Your instructions: Exactly retype the lines of the material from its first line to the line with "p0 = PD(u, vb, 38.2);", including both.
[start]
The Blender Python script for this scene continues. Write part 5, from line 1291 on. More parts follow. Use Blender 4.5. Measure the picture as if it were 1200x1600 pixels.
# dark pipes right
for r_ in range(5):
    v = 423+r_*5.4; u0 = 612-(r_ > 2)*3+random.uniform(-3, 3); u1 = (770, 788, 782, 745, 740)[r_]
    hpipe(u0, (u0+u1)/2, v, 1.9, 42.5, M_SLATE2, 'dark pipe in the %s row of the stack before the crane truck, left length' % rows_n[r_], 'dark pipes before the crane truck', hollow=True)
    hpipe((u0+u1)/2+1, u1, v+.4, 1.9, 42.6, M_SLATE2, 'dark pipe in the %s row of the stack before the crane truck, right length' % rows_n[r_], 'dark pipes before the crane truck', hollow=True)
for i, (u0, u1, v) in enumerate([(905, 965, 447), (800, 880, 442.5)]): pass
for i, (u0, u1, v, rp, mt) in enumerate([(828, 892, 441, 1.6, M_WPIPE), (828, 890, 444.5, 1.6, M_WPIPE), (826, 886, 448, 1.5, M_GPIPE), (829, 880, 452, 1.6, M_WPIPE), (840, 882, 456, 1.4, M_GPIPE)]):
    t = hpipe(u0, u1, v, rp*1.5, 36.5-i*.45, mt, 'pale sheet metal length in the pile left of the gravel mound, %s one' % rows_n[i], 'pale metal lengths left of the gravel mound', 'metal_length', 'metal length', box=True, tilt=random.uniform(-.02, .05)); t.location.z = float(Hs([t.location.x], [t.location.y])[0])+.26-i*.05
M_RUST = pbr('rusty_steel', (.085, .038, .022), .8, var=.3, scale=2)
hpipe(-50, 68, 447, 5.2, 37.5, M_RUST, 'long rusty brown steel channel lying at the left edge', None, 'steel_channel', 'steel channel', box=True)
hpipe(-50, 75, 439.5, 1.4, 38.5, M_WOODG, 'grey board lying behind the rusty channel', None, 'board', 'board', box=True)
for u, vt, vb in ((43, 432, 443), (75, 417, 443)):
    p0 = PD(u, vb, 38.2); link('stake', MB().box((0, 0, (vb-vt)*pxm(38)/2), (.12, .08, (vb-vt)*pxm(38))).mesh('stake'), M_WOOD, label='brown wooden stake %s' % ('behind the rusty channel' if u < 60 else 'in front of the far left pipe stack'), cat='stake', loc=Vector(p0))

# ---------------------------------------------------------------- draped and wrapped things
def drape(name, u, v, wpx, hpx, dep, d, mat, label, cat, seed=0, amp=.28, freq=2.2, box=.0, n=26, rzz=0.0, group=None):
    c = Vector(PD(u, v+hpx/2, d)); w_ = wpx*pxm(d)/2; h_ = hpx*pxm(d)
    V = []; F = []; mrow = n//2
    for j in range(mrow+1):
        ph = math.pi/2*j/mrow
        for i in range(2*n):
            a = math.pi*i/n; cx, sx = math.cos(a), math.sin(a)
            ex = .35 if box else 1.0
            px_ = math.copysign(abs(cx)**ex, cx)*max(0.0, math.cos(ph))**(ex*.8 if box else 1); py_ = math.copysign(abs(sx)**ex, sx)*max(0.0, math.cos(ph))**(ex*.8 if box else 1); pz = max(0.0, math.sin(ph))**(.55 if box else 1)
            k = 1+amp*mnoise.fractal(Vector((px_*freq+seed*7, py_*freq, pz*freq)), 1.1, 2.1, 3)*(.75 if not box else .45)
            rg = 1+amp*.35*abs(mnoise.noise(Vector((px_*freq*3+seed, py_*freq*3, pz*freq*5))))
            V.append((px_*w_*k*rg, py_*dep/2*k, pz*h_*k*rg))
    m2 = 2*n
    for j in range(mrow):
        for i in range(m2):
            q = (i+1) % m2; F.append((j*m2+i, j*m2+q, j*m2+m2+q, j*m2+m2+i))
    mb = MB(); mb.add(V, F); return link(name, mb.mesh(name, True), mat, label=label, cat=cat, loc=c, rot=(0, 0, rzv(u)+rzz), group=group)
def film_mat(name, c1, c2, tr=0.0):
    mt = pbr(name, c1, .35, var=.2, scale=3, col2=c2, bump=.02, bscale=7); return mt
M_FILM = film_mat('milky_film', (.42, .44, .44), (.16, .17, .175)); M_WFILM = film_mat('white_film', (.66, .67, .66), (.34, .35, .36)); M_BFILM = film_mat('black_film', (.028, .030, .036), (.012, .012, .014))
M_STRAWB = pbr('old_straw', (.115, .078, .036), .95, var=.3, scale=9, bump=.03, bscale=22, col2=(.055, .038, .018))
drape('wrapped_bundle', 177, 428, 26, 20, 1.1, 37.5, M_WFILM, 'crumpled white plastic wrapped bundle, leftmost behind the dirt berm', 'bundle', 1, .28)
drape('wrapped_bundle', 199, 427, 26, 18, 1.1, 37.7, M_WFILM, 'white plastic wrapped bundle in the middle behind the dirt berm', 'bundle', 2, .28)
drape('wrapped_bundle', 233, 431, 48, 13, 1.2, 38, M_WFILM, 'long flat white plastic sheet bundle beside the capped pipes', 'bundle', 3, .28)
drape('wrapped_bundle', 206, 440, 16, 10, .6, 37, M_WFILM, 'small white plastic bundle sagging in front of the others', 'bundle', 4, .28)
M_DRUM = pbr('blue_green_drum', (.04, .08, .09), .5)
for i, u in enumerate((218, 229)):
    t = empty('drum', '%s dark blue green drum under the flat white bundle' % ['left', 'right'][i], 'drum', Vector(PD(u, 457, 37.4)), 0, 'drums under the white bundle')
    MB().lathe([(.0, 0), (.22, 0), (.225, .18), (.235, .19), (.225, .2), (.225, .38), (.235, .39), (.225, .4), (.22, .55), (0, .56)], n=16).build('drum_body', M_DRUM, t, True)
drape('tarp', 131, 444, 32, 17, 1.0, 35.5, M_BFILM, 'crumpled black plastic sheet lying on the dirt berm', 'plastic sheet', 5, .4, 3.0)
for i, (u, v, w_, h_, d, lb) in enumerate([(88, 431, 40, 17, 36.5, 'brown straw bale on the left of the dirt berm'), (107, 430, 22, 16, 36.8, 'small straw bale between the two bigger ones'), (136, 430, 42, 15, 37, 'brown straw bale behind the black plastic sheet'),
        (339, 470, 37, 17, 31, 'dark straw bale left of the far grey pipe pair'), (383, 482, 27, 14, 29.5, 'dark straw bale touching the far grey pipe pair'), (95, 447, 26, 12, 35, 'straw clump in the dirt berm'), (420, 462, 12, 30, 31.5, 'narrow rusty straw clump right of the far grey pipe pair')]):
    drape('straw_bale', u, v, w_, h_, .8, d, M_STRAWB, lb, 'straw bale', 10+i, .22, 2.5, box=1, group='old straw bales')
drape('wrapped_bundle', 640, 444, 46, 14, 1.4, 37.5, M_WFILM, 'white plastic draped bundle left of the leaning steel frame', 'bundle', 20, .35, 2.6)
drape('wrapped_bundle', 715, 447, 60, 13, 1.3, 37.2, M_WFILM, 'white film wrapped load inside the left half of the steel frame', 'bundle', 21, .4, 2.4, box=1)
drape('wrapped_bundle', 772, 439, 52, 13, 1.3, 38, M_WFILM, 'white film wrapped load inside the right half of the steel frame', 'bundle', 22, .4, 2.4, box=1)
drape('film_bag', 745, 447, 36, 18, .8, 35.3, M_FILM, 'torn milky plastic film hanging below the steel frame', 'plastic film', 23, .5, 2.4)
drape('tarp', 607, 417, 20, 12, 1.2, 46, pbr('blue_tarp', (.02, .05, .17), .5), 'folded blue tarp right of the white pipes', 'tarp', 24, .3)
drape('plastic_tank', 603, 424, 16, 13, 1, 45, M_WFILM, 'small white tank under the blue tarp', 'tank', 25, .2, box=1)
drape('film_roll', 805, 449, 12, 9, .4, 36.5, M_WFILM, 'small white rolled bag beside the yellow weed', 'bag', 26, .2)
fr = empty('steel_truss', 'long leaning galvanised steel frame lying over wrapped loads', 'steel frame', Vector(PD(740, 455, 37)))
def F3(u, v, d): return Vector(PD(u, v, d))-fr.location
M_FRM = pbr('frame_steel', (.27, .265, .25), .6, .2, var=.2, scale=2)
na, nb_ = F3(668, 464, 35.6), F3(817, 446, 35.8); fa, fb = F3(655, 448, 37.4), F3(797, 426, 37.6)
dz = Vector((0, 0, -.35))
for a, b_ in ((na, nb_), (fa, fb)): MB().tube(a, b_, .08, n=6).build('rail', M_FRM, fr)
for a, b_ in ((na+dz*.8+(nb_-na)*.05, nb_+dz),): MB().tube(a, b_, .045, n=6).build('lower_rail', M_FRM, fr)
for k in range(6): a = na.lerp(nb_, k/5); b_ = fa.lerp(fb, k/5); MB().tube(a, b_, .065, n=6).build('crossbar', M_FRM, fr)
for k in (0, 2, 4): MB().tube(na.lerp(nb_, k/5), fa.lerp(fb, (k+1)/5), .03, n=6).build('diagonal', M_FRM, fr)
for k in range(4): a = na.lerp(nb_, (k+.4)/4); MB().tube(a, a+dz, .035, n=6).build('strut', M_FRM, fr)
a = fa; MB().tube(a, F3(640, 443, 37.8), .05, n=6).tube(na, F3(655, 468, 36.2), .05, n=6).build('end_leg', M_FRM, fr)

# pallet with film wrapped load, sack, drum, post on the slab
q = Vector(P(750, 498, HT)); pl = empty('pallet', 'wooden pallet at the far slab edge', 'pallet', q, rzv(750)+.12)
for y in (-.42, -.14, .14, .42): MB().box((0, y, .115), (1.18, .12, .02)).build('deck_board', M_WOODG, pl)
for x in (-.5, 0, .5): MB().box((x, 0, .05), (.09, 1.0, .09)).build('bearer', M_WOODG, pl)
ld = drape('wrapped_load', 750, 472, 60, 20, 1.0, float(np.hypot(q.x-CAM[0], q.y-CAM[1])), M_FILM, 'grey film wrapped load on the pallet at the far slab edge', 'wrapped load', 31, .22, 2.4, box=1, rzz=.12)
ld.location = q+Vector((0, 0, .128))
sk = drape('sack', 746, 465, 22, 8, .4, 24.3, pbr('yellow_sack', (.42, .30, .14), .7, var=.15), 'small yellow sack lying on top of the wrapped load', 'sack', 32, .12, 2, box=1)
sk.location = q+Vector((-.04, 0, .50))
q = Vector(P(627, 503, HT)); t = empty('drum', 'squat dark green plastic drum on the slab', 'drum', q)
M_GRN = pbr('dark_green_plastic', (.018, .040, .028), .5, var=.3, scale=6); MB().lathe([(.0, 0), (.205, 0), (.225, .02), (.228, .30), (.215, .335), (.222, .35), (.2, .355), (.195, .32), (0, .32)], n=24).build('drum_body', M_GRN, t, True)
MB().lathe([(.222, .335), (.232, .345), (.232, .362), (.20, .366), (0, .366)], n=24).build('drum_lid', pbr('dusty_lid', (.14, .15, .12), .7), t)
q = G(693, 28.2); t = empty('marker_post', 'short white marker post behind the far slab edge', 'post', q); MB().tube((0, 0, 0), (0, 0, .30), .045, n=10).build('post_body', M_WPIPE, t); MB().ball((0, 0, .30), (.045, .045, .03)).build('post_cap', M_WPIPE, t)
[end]
Solution to this problem:
The Blender Python script for this scene continues. Write part 5, from line 1291 on. More parts follow. Use Blender 4.5. Measure the picture as if it were 1200x1600 pixels.
# dark pipes right
for r_ in range(5):
    v = 423+r_*5.4; u0 = 612-(r_ > 2)*3+random.uniform(-3, 3); u1 = (770, 788, 782, 745, 740)[r_]
    hpipe(u0, (u0+u1)/2, v, 1.9, 42.5, M_SLATE2, 'dark pipe in the %s row of the stack before the crane truck, left length' % rows_n[r_], 'dark pipes before the crane truck', hollow=True)
    hpipe((u0+u1)/2+1, u1, v+.4, 1.9, 42.6, M_SLATE2, 'dark pipe in the %s row of the stack before the crane truck, right length' % rows_n[r_], 'dark pipes before the crane truck', hollow=True)
for i, (u0, u1, v) in enumerate([(905, 965, 447), (800, 880, 442.5)]): pass
for i, (u0, u1, v, rp, mt) in enumerate([(828, 892, 441, 1.6, M_WPIPE), (828, 890, 444.5, 1.6, M_WPIPE), (826, 886, 448, 1.5, M_GPIPE), (829, 880, 452, 1.6, M_WPIPE), (840, 882, 456, 1.4, M_GPIPE)]):
    t = hpipe(u0, u1, v, rp*1.5, 36.5-i*.45, mt, 'pale sheet metal length in the pile left of the gravel mound, %s one' % rows_n[i], 'pale metal lengths left of the gravel mound', 'metal_length', 'metal length', box=True, tilt=random.uniform(-.02, .05)); t.location.z = float(Hs([t.location.x], [t.location.y])[0])+.26-i*.05
M_RUST = pbr('rusty_steel', (.085, .038, .022), .8, var=.3, scale=2)
hpipe(-50, 68, 447, 5.2, 37.5, M_RUST, 'long rusty brown steel channel lying at the left edge', None, 'steel_channel', 'steel channel', box=True)
hpipe(-50, 75, 439.5, 1.4, 38.5, M_WOODG, 'grey board lying behind the rusty channel', None, 'board', 'board', box=True)
for u, vt, vb in ((43, 432, 443), (75, 417, 443)):
    p0 = PD(u, vb, 38.2); link('stake', MB().box((0, 0, (vb-vt)*pxm(38)/2), (.12, .08, (vb-vt)*pxm(38))).mesh('stake'), M_WOOD, label='brown wooden stake %s' % ('behind the rusty channel' if u < 60 else 'in front of the far left pipe stack'), cat='stake', loc=Vector(p0))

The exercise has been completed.